Ou seja, quem se compromete em transmitir Saber (com maiúsculas), precisa ter um sucesso comercial como gancho.
Isso num país em que similares brasileiros de Umberto Eco são proibidos de entrar nesse reduto de passagem de pano que são os cursos de pós-graduação, que confundem senso crítico com "opinião".
Até os autores das periferias precisam de algum pistolão de uma ONG, para poder trazer a sua experiência de origem pobre não muito agradável. Porque a pobreza não é linda como julgam "bondosamente" os "queridos intelectuais sem preconceito".
Mas o mais grave disso tudo é que existe uma literatura fake, a do Espiritismo brasileiro, no qual os estilos das ditas "obras mediúnicas" não batem com os estilos originais dos autores alegados.
E o mais preocupante é que essa literatura fake é levada a sério e, mais aberrante ainda, é considerada como se fosse "comprometida com o Saber e com o verdadeiro (sic) Conhecimento".
De forma ignorante, costuma-se achar que "Saber" e "Conhecimento" são meros engodos que envolvem moralismo, misticismo e arremedos ruins de filosofia barata.
Aí não dá mesmo para ter senso crítico se a passagem de pano chega a esse setor da literatura falsificada dos "fakes de Cristo".
Passa-se mais pano nessa e noutras literaturas analgésicas, que NÃO se comprometem em esclarecer e informar as pessoas de verdade, do que mesmo os panos que se passa na limpeza dos livros para tirar poeira e possíveis insetos.
E as pessoas que só leem essa literatura anestesiante agem de forma arrogante, achando que "sabem o que querem", sem saber que boa parte dos livros que leem sofrem alguma influência de uma indicação de um veículo da grande mídia.
Não vamos ser ingênuos em achar que a grande mídia morreu e o mercado foi extinto, que agora tudo é "espontâneo" e "orgânico" no entretenimento mainstream enrustido de hoje em dia.
As pessoas levam gato por lebre, gastando R$ 500 por uma série de livros com 280 páginas cada, mas que, com palavras de fontes grandes, muito espaçamento de linhas, páginas ilustradas e em branco aos montes, não conseguem ter metade do conteúdo de textos compatível.
E reclamam quando peço para que leiam a versão eBook de meus livros, muito mais baratos do que as séries de livros que devoram, aos poucos, o orçamento da classe média.
Tenho contas a pagar e minha literatura é comprometida ao Saber e ao Conhecimento.
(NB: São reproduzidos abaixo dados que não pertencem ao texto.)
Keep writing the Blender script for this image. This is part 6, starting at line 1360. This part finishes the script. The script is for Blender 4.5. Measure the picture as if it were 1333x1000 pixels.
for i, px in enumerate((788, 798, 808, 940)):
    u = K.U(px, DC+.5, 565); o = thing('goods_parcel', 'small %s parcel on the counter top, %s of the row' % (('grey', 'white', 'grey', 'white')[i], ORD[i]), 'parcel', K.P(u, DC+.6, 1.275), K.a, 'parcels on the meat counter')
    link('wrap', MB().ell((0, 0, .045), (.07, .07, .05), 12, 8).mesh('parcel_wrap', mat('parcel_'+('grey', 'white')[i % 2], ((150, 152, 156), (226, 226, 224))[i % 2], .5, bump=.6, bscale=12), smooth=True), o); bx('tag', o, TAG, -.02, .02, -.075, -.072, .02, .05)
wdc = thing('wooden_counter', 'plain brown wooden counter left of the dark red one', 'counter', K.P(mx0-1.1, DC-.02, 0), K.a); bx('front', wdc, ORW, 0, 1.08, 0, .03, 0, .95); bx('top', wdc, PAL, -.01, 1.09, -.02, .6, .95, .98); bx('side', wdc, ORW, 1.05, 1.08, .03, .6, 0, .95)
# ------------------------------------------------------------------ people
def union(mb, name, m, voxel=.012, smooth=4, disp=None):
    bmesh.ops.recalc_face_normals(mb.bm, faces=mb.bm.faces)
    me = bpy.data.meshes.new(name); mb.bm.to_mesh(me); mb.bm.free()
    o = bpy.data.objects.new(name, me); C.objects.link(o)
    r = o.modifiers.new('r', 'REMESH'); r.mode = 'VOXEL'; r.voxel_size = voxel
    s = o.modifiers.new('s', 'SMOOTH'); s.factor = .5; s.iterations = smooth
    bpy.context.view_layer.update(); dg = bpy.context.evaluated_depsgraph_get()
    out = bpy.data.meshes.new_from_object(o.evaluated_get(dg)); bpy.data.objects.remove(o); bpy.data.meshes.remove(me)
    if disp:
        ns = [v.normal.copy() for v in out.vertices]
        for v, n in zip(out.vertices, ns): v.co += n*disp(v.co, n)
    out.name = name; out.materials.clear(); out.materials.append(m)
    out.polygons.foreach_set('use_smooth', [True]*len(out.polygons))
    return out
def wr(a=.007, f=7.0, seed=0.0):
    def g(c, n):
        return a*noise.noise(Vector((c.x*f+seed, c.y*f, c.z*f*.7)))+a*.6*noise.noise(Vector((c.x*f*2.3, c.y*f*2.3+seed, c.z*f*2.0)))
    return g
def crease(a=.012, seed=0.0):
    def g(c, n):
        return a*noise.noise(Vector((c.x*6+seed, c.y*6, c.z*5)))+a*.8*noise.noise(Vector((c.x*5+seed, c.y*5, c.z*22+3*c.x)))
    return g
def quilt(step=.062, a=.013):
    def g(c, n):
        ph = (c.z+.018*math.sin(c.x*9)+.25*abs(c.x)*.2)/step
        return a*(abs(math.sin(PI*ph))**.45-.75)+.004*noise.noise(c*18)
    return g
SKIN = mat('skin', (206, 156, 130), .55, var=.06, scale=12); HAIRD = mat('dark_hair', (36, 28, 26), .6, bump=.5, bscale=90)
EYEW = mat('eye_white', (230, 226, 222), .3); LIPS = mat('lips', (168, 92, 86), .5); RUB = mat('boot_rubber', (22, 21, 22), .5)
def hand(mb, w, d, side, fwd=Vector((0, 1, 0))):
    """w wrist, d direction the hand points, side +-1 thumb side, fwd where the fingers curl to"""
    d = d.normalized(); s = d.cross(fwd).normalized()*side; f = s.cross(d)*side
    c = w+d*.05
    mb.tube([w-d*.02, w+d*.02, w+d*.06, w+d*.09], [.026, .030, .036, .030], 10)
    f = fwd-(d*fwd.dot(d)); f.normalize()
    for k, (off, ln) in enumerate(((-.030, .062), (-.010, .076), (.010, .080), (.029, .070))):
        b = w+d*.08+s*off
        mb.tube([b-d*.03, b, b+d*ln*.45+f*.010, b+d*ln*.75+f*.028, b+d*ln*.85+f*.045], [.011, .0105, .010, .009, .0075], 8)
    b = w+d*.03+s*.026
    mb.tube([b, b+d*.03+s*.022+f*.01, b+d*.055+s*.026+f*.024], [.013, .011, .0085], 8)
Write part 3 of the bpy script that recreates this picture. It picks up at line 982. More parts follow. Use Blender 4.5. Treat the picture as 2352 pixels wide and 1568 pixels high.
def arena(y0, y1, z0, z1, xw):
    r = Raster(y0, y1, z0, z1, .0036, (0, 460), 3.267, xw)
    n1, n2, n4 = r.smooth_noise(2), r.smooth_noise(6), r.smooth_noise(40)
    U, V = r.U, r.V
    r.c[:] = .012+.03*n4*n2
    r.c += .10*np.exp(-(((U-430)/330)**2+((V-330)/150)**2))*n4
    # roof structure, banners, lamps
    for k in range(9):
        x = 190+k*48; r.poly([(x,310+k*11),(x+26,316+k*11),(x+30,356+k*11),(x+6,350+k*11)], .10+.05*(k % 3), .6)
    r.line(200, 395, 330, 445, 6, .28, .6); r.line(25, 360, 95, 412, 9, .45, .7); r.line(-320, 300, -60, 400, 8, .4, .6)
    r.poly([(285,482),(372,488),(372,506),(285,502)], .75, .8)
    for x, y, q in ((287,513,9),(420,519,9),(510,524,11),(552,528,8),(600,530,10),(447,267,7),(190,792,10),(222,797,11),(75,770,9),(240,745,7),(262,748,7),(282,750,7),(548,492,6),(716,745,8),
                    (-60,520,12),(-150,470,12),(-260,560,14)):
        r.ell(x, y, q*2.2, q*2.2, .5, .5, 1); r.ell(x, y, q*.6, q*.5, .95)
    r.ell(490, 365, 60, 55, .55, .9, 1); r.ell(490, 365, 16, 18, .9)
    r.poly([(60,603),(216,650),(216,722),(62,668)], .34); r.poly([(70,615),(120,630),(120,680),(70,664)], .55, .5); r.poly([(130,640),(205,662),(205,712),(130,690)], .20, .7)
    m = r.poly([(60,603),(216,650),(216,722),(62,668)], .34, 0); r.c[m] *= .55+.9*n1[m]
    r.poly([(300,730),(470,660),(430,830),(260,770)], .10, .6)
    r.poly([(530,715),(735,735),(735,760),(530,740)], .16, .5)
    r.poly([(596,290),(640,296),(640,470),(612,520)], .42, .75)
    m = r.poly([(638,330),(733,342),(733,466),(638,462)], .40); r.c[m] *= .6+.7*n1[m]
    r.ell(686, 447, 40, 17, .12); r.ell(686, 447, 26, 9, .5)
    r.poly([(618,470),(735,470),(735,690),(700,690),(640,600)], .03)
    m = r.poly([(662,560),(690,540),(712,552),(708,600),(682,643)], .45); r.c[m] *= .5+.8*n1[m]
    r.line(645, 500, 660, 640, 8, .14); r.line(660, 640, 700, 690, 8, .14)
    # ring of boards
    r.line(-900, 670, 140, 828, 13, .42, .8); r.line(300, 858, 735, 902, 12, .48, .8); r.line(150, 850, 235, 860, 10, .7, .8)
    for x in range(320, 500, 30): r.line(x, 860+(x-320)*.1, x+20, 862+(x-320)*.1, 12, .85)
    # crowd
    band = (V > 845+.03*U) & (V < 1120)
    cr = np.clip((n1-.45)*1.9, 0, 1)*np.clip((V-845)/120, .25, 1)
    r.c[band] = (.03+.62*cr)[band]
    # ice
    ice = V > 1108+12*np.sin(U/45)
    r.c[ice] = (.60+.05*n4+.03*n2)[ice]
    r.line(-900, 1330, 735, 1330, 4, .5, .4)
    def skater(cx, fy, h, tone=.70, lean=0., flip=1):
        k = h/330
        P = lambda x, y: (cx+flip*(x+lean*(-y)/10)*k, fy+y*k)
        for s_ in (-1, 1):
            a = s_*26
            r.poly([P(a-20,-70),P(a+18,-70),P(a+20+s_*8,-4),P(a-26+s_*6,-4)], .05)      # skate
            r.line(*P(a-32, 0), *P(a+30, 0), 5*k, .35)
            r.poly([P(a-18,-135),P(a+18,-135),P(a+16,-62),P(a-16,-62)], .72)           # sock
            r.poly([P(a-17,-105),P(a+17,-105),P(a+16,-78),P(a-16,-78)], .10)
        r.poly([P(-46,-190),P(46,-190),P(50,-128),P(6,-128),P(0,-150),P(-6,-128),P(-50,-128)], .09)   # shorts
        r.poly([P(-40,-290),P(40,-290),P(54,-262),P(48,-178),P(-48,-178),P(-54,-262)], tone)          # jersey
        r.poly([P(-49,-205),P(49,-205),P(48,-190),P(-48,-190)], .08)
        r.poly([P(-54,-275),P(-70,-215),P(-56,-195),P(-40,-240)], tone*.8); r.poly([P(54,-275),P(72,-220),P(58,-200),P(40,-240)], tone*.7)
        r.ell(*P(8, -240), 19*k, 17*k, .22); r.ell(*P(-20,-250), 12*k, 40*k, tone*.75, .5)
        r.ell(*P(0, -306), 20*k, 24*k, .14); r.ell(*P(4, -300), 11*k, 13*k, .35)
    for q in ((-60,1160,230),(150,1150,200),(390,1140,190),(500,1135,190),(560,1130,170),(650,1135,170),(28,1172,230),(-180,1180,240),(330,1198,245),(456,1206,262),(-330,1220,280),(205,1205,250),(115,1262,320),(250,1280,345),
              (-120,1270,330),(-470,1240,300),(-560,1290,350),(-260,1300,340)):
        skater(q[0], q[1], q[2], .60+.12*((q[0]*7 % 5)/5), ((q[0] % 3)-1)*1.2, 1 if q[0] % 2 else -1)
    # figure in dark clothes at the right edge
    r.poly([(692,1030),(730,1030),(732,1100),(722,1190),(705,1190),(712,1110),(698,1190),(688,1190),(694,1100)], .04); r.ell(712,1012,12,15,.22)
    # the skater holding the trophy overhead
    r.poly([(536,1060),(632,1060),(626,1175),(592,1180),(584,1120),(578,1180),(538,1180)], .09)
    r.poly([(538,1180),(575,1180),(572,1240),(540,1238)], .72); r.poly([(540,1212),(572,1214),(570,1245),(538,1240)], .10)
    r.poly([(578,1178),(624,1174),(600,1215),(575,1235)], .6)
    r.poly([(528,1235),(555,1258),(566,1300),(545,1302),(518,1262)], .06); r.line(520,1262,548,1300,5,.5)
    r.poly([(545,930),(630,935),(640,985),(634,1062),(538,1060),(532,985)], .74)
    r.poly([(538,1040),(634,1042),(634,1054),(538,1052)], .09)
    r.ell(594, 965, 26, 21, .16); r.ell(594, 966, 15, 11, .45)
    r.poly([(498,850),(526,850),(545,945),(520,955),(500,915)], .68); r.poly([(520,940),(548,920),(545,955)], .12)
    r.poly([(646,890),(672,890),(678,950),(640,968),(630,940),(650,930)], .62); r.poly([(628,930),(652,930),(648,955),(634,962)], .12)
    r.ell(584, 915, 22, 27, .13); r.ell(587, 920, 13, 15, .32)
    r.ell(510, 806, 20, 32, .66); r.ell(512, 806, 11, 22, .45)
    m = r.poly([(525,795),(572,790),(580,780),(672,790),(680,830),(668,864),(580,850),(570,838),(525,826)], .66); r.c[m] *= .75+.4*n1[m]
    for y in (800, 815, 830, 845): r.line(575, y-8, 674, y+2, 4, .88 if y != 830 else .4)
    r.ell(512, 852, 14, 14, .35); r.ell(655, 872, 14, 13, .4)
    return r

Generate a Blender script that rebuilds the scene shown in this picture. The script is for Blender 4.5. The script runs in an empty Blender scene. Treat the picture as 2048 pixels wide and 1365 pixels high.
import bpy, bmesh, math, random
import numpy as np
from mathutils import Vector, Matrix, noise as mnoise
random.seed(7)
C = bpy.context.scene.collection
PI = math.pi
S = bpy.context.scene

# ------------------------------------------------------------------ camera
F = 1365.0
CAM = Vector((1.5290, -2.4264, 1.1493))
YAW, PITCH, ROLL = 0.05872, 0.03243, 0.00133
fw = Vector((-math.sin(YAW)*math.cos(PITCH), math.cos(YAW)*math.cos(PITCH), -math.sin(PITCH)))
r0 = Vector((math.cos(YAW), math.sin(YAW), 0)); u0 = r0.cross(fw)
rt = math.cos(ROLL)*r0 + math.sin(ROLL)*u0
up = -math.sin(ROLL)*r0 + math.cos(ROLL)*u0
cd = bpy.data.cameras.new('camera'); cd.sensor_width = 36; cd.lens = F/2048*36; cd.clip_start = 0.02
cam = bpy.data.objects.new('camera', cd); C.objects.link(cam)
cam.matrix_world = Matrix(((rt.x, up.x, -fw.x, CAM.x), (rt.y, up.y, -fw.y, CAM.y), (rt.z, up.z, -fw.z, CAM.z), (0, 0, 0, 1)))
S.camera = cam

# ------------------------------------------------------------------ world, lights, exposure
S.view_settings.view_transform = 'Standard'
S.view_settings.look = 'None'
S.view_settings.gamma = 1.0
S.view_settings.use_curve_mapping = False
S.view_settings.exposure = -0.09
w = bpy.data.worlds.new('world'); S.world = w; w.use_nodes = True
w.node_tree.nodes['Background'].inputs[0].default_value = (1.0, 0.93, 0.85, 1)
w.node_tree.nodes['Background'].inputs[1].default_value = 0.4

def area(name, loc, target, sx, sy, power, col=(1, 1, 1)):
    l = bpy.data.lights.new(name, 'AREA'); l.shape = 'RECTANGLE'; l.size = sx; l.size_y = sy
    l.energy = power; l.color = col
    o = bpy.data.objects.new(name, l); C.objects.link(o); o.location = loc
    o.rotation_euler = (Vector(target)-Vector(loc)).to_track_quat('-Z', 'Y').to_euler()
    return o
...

Comprar um livro meu ajudaria a amenizar os custos e aliviar um pouco mais minha vida.
Minha literatura é bem diferente da literatura de muitas madames e muitos lordes que lançam livros de ficção medieval, auto-ajuda, melodramas juvenis apenas para ficar mais ricos do que já estão.
E aí as pessoas que acham que "sabem o que querem" mas compram livros impulsionadas pela influência da mídia venal acabam enriquecendo ainda mais autores que já começam a carreira milionários.
A pessoa vai feliz da vida comprando aquele best seller e, sem saber, está pagando a viagem de iate do autor de auto-ajuda ou a festa de arromba daquela filha de socialite que virou "influenciadora digital".
O Brasil precisa acordar. Está todo mundo no "país da maravilha" das redes sociais. Um choque de realidade deveria ser bom para que acabar com esse culturalismo viciado que está iludindo os brasileiros e travando o progresso de nosso país.